Systemic Pressures Across Georgia Prisons

While Augusta Transitional Center has not been the subject of specific investigative reporting, the Georgia prison system as a whole is under extraordinary strain, and those pressures inevitably shape the environment at every facility. GPS reporting has documented classification drift across the system — medium-security facilities forced to operate as close-security due to overcrowding and understaffing — as well as officer vacancy rates averaging 50% statewide, with some facilities reaching 80%. The Department of Justice’s October 2024 findings letter concluded that GDC leadership had “lost control of its facilities,” faulting the agency for blaming gangs while ignoring catastrophic understaffing. GPS’s own systemic analysis has linked staffing collapse to gang control, infrastructure decay, and violence. Additionally, GPS has documented systemic food-sanitation failures, with per-meal spending under 60 cents, chronic vermin infestation, and dishwashers that cannot sanitize — conditions corroborated by The Marshall Project in May 2026.

Sexual Violence and Staffing Collapse

The DOJ found that sexual assault is “rampant” in Georgia prisons, with only 7.7% of allegations substantiated. GPS’s reporting has identified multiple clusters of staff-on-inmate sexual abuse at women’s facilities and systemic failure to meet PREA standards. While such patterns have been concentrated in maximum-security and large state prisons, the underlying conditions — severe understaffing, inadequate training, and a hiring pipeline that fails to replace departing officers — affect all GDC facilities. The hiring acceptance rate is under 15%, and over 80% of new hires leave within their first year, ranking Georgia last in correctional officer pay.

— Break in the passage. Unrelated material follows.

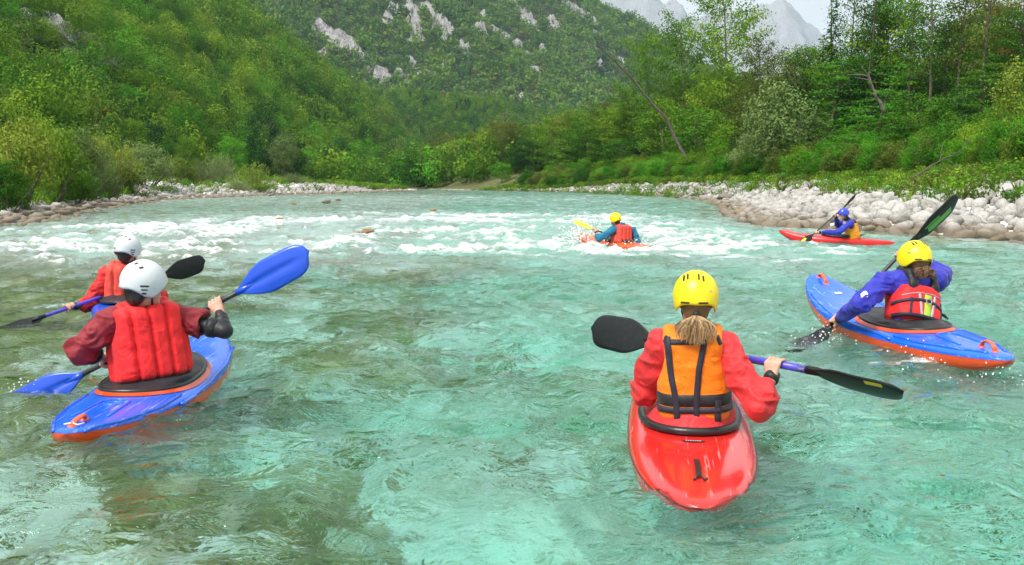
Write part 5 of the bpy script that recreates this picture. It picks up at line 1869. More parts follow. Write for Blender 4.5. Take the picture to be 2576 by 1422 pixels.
    # --- cuffs and under-sleeves
    for j in (0, 1):
        f = spec.get('sleeve', (1.0, 1.0))[j]
        if f > 0:
            d = nrm(wr[j] - el_[j])
            a = el_[j] + (wr[j] - el_[j]) * f
            tv, tf = tube([a + d * .012 * s, a + d * .03 * s, a + d * .058 * s], np.array([.036, .037, .034]) * s * spec.get('cuffr', (1, 1))[j], 18)
            obj('cuff', Geo().add(tv, tf).mesh('cuff', [M['black']], True, org), e)
        else:
            d = nrm(el_[j] - sh[j])
            a = el_[j] + d * (.035 + f) * s
            tv, tf = tube([a, a + d * .018 * s, a + d * .04 * s, a + d * .05 * s], np.array([.058, .058, .054, .044]) * s, 22)
            obj('cuff', Geo().add(tv, tf).mesh('cuff', [M['black']], True, org), e)
            if spec.get('under', (1, 1))[j]:
                t = np.linspace(0, 1, 9)[:, None]
                pts = [el_[j] - d * 0.10 * s, el_[j] - d * 0.02 * s] + list(el_[j] + (wr[j] - el_[j]) * np.linspace(0.12, 0.97, 9)[:, None])
                uu = sdf_mesh([cone(sh[j] * .5 + el_[j] * .5, el_[j], .045 * s, .044 * s, .02), cone(el_[j], wr[j], .044 * s, .033 * s, .02)], vox * 1.3)
                nn = vert_normals(*uu)
                vv = uu[0] + nn * (0.0022 * np.sin(np.linalg.norm(uu[0] - el_[j], axis=1) * 230))[:, None]
                obj('under_sleeve', mk_mesh('under_sleeve', vv - org, uu[1], [M['black']]), e)
    if spec.get('collar'):
        cv, cf = tube([loc(0, 0, .47), loc(0, 0, .50), (loc(0, 0, .50) + H(0, -.012, -.075)) / 2, H(0, -.012, -.075)], np.array([.070, .068, .063, .060]) * s, 24)
        obj('collar', Geo().add(cv, cf).mesh('collar', [M[spec['collar']]], True, org), e)
    # --- life vest
    vt = spec['vest']
    zt = {'rib': .480, 'panel': .485, 'rescue': .36, 'modern': .44}[vt]
    z0 = {'rib': .045, 'panel': .070, 'rescue': .075, 'modern': .03}[vt]
    hw = spec.get('vw', .190)
    hd = spec.get('vd', .150)
    k = T / .50
    pv = [sbox(loc(0, 0, (z0 + zt) / 2), (hw * s, hd * s, (zt - z0) / 2 * k), A, 2.7, .05, .02)]
    if vt in ('rescue', 'modern'):
        for sg in (-1, 1):
            sv, sq = sdf_mesh([ell(loc(sg * .088, -.118, zt - .02), (.036 * s, .016 * s, .05 * s), A, .02), cone(loc(sg * .090, -.115, zt), loc(sg * .100, -.085, .45), .027 * s, .026 * s, .03), cone(loc(sg * .100, -.085, .45), loc(sg * .108, -.01, .492), .026 * s, .026 * s, .03),
                               cone(loc(sg * .108, -.01, .492), loc(sg * .09, .105, .40), .026 * s, .03 * s, .03)], vox)
            obj('shoulder_strap', mk_mesh('shoulder_strap', sv - org, sq, [M['black']]), e)
    else:
        for sg in (-1, 1):
            pv.append(cone(loc(sg * .100, -.100, .43), loc(sg * .112, -.02, .487), .030 * s, .026 * s, .035))
            pv.append(cone(loc(sg * .112, -.02, .487), loc(sg * .10, .09, .44), .026 * s, .034 * s, .03))
    hx = spec.get('hole', .235)
    for sg in (-1, 1):
        pv.append(ell(loc(sg * hx, .0, .40), (.085 * s, .30 * s, .165 * s), A, .015, 's'))
    pv.append(ell(loc(0, .03, .57), (.080 * s, .145 * s, .12 * s), A, .02, 's'))
    v, q = sdf_mesh(pv, vox * 1.15)
    n = vert_normals(v, q)
    l = ((v - hip) @ A.T)
    x, y, z = l[:, 0] / s, l[:, 1] / s, l[:, 2] / k
    if vt == 'rib':
        ang = np.arctan2(x, -y)
        arc = np.where(y < 0.02, x, np.sign(x) * (hw + np.abs(y)))
        col = (arc / 0.090 + spec.get('ribshift', 0.0))
        ph_ = np.abs(col - np.round(col)) * 2                     # 0 at groove centre ... 1 at column middle
        ph_ = 1 - np.abs(((col - np.floor(col)) - 0.5) * 2)
        puff = np.clip(ph_ * 2.2, 0, 1) ** 0.55
        ends = sstep(z0 - .0, z0 + .035, z) * sstep(zt + .01, zt - .035, z)
        quilt = 0.0035 * noise3(x * 40, y * 40, z * 70, 75) * (1 - puff) + 0.003 * noise3(x * 15, y * 15, z * 22, 76)
        v = v + n * ((0.032 * puff * (0.45 + 0.55 * ends) - 0.012 + quilt) * s)[:, None]
    else:
        v = v + n * ((0.006 * noise3(x * 9, y * 9, z * 9, 77) + 0.0025 * noise3(x * 24, y * 24, z * 30, 78)) * s)[:, None]
    vo = obj('life_vest', mk_mesh('life_vest', v - org, q, [M[spec['vestmat']]]), e)
    bvh = BVHTree.FromPolygons([tuple(t) for t in v], [tuple(t) for t in q])
    fr = (hip, np.stack([Rv, Fv, U]))
    D = lambda nm, path, wd, mat, lift=.004, mode='back', nn=26: drape_part(nm, bvh, np.array([(a * (s if mode != 'ring' else 1), b * k) for a, b in path]), wd * s, fr, M[mat], vo, org, lift, mode, nn)
    if vt == 'panel':
        for p in ([(-.115, .47), (-.102, .30), (-.082, .19), (-.074, .04)], [(.062, .47), (.030, .33), (.016, .20), (.012, .04)]):
            D('webbing_strap', p, .030, 'navy', .008)
        D('webbing_strap', [(.115, .19), (.112, .09), (.108, .04)], .030, 'navy', .007)
        D('waist_band', [(-math.pi * 0.97, .185), (-.02, .185)], .062, 'black', .0035, 'ring', 48)
        D('waist_belt', [(-math.pi * 1.0, .140), (0.02, .140)], .030, 'navy', .0065, 'ring', 48)
        D('hem_band', [(-math.pi * 1.0, .050), (0.02, .050)], .050, 'black', .005, 'ring', 48)
        D('yoke_band', [(-.105, .452), (.055, .452)], .026, 'navy', .0035)
        D('hem_strap', [(-.074, .062), (-.073, .036)], .03, 'navy', .010)
        for sg in (-1, 1):
            D('arm_binding', [(sg * .118, .475), (sg * .140, .42), (sg * .148, .34), (sg * .160, .28), (sg * .180, .245)], .016, 'black', .004)
    elif vt == 'rescue':
        for sg in (-1, 1):
            D('silver_strip', [(sg * .052 - .01, .275), (sg * .040 - .01, .165), (sg * .030 - .01, .105)] if sg < 0 else [(.070, .275), (.050, .165), (.038, .105)], .020, 'silver', .004)
        D('lime_panel', [(.008, .275), (.004, .105)], .060, 'lime', .0028, 'back', 20)
        D('chest_belt', [(-math.pi * .99, .195), (-2.1, .225), (-1.45, .228), (-.9, .20), (-.02, .17)], .024, 'navy', .007, 'ring', 44)
        D('waist_belt', [(-math.pi * 1.0, .105), (-1.57, .100), (.02, .082)], .026, 'navy', .007, 'ring', 44)
        D('side_strap', [(-.120, .24), (-.125, .11)], .016, 'navy', .006)
        D('side_strap', [(.135, .24), (.140, .10)], .014, 'navy', .006)
        D('piping', [(-.165, .255), (-.07, .282), (.06, .285), (.165, .262)], .005, 'silver', .005)
        th = np.linspace(0, 2 * math.pi, 20)
        c = loc(.004, -(hd + .012), .225)
        ring = c + (np.cos(th)[:, None] * Rv + np.sin(th)[:, None] * U) * .022 * s
        tv, tf = tube(ring, .003, 6, False)
        obj('metal_ring', Geo().add(tv, tf).mesh('metal_ring', [M['silver']], True, org), vo)
        a = loc(.185, -.05, .19)
        tv, tf = tube([a, a + Rv * .05 - U * .012, a + Rv * .085 - U * .03], [.010, .011, .007], 8)
        obj('strap_end', Geo().add(tv, tf).mesh('strap_end', [M['black']], True, org), vo)
        D('hem_band', [(-math.pi, .045), (.02, .045)], .05, 'black', .004, 'ring', 40)
    elif vt == 'modern':
        D('seam_line', [(0.03, .43), (.02, .24), (.03, .05)], .010, 'navy', .003)
        D('back_strap', [(-.10, .18), (.10, .235)], .030, 'black', .006)
        D('seam_line', [(-.13, .36), (.13, .37)], .010, 'navy', .003)
        D('side_panel', [(-3.1, .10), (-2.75, .10)], .16, 'black', .006, 'ring', 16)
        D('side_panel', [(-.39, .10), (.04, .10)], .16, 'black', .006, 'ring', 16)
    elif vt == 'rib':
        D('hem_band', [(-math.pi, z0 + .012), (.02, z0 + .012)], .020, spec.get('hemmat', 'maroon'), .002, 'ring', 48)
    for (nm, mode, path, wd, mat) in spec.get('badges', ()):
        pass
    # --- helmet and hair
    helmet(e, org, H(0, -.004, .012), hr, hu, hf, s, M[spec['helmet']], spec['slots'])
    hair = spec.get('hair')
    rs = np.random.default_rng(sd)
    g = Geo()
    if hair == 'ponytail':
        pvh, qvh = sdf_mesh([ell(H(0, -.028, -.010), (.080 * s, .086 * s, .095 * s), hA, .02), ell(H(0, -.060, -.075), (.052 * s, .035 * s, .040 * s), hA, .02)], .008)
        g.add(pvh, qvh)
        for kq in range(900):
            a, b = rs.normal() * .5, rs.normal() * .5
            sx = np.clip(rs.normal() * .55, -1.1, 1.1)
            ln = (.060 + .085 * rs.random() ** 1.2) * (1 - .25 * abs(sx))
            tt = np.linspace(0, 1, 12)
            wv = .008 * np.sin(tt * (5 + 4 * rs.random()) + rs.random() * 6.28)
            xx = .009 * a * (1 - tt) + (.074 + .008 * rs.normal()) * sx * np.sin(np.minimum(1, tt * 1.25) * math.pi / 2) ** 1.1 + wv * tt - .004
            yy = -.096 + .006 * b - (.040 + .010 * rs.random()) * np.sin(np.minimum(1, tt * 1.6) * math.pi / 2) + .014 * tt ** 2 + .006 * rs.normal() * tt
            zz = -.080 + .010 * np.sin(tt * math.pi) * (1 - abs(sx)) - ln * tt ** 1.35 - .012 * abs(sx) * tt
            pp = np.array([H(x_, y_, z_) for x_, y_, z_ in zip(xx, yy, zz)])
            tv, tf = tube(pp, np.linspace(.0024, .0009, 12) * s * (0.7 + 0.6 * rs.random()), 4, False)
            g.add(tv, tf, 0, np.clip(0.5 + 0.28 * rs.normal(), 0, 1))
        hm = obj('hair', g.mesh('hair', [M['blond']], True, org), e)
        tv, tf = tube([H(0, -.088, -.070), H(-.002, -.106, -.082)], np.array([.021, .019]) * s, 14)
        obj('hair_tie', Geo().add(tv, tf).mesh('hair_tie', [M['black']], True, org), e)
    elif hair == 'bun':
        pvh, qvh = sdf_mesh([ell(H(0, -.028, -.010), (.080 * s, .086 * s, .095 * s), hA, .02)], .008)
        g.add(pvh, qvh)
        for (cx, cz, rr) in ((-.036, -.118, .032), (.036, -.108, .027), (-.005, -.095, .030), (-.058, -.100, .020)):
            for kq in range(26):
                th = np.linspace(0, 4.6 + rs.random() * 1.6, 14) + rs.random() * 6.28
                ax = nrm(rs.normal(size=3) + np.array([0, 1.2, 0])); b1 = nrm(np.cross(ax, rs.normal(size=3))); b2 = np.cross(ax, b1)
                r_ = rr * (0.55 + 0.5 * rs.random())
                pl = (np.cos(th)[:, None] * b1 + np.sin(th)[:, None] * b2) * r_ + rs.normal(size=3) * .006
                pp = np.array([H(cx + t[0], -.118 + t[1] * .8, cz + t[2]) for t in pl])
                tv, tf = tube(pp, .0042 * s, 5, False)
                g.add(tv, tf)
        obj('hair', g.mesh('hair', [M['brown_hair']], True, org), e)
    elif hair:
        pvh, qvh = sdf_mesh([ell(H(0, -.026, -.020), (.073 * s, .078 * s, .085 * s), hA, .02), ell(H(0, -.050, -.085), (.058 * s, .035 * s, .035 * s), hA, .03)], .010)
        pvh = pvh + vert_normals(pvh, qvh) * (0.006 * noise3(pvh[:, 0] * 90, pvh[:, 1] * 90, pvh[:, 2] * 25, 5))[:, None]
        g.add(pvh, qvh)
        obj('hair', g.mesh('hair', [M[hair]], True, org), e)
    # chin strap
    th = np.linspace(-1.9, 1.9, 24)
    pts = [H(.064 * math.sin(t * .82), .02 + .02 * math.cos(t), -.055 - .075 * math.cos(t / 1.9 * 1.57)) for t in th]
    tv, tf = tube(pts, .006 * s, 6, False)
    obj('chin_strap', Geo().add(tv, tf).mesh('chin_strap', [M['black']], True, org), e)
    return e, wr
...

Sparse Transparency at Transitional Centers

Transitional centers, because they house people approaching release and often have work-release programs, tend to receive less scrutiny than high-security prisons. The Augusta facility’s population of 226 represents a small fraction of the state’s nearly 50,000 incarcerated individuals and roughly 2,800 in transitional centers system-wide, according to GDC’s June 2026 population snapshot. No news articles in GPS’s archive mention Augusta Transitional Center by name, and no lawsuits or health inspections specific to the facility have surfaced. The one death recorded by GPS remains entirely opaque.

Augusta Transitional Center exemplifies the information vacuum that surrounds many of Georgia’s smaller correctional facilities. Without investigative reporting, litigation, or robust disclosure from GDC, even basic facts about safety, conditions, and mortality remain hidden. GPS will continue to track this facility as new information emerges.

Sources

This analysis draws on GPS’s own systemic findings regarding classification drift, staffing collapses, food-sanitation failures, and systemic sexual violence across Georgia prisons; the U.S. Department of Justice’s October 2024 findings letter; The Marshall Project’s May 2026 investigation of Georgia prison food; GDC population statistics; and GPS’s internal mortality-tracking database.